Gifted Resource Council, for example, stresses the “friendly competition” of its Academic Challenge Cup, structures the event to maximize learning to work as a team and cooperating with others, and does not rank teams which achieve a “level of excellence.” Elements like these make a competitive event healthy for children.

• Evaluate both the coach’s articulated philosophy and actual behavior. Highly competitive, winningis-the-only-thing coaches are as damaging to children engaged in academic competitions as they are to children involved in sports. Children under the direction of dysfunctional coaches become focused on the wrong values (being the best, winning at all costs) and have their self-esteem diminished when they cannot live up to unrealistic expectations set by the coach and internalized by them. These coaches may be using children to play out their own issues involving unfulfilled dreams or feelings of inadequacy.

Healthy coaches emphasize having fun, teamwork and mastering the fundamental skills necessary for competent performance and longterm success. They encourage rather than criticize, explain rather than demand, and involve the whole team, not just the stars. They teach children to lose gracefully and to get their satisfaction from the activities themselves rather than the outcome.

• Assess how competitive your child is. Being emotionally intense and competitive are characteristic of many gifted children. Often these traits need to be tempered.

If your child tends to be competitive, make sure that he or she gets many opportunities to learn about sharing, having fun, participating on a team, and not being the best. It is often valuable to involve children in activities and competitions which have nothing to do with academics. Gifted children sometimes learn more about life and become more well-round and likely to succeed by participating in activities in which they are just average, like sports or the performing arts. Parents should encourage their competitive children to be involved in these types of experiences.

• Examine your own attitudes about competition and what you want for your child.

Parents of gifted kids sometimes model many of the unhealthy traits their children exhibit and unintentionally send children the wrong message.

Unexamined attitudes cause competitive parents to push children too hard to achieve recognition which they missed out on. Unexamined attitudes also allow adults to rationalize the devastating pressure they put on children to excel in a narrow area of their lives.

• Articulate healthy values to your child and reinforce your child’s efforts to become well-rounded, cooperative and a graceful competitior whenever opportunities arise.

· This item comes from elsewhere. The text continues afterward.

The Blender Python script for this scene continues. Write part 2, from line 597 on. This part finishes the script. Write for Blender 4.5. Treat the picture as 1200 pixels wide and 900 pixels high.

Begin by making clear that you are not interested in seeing your child prove that he or she is best at something. Explain that you are interested in seeing your child learn to cooperate with others, to have fun and learn new skills. Emphasize that you value cooperation, good sportsmanship and being persistent when things don’t go well.

• Keep in mind that your child’s participation in competitions can help develop important traits of a wellrounded person provided the competitions are designed to promote healthy values.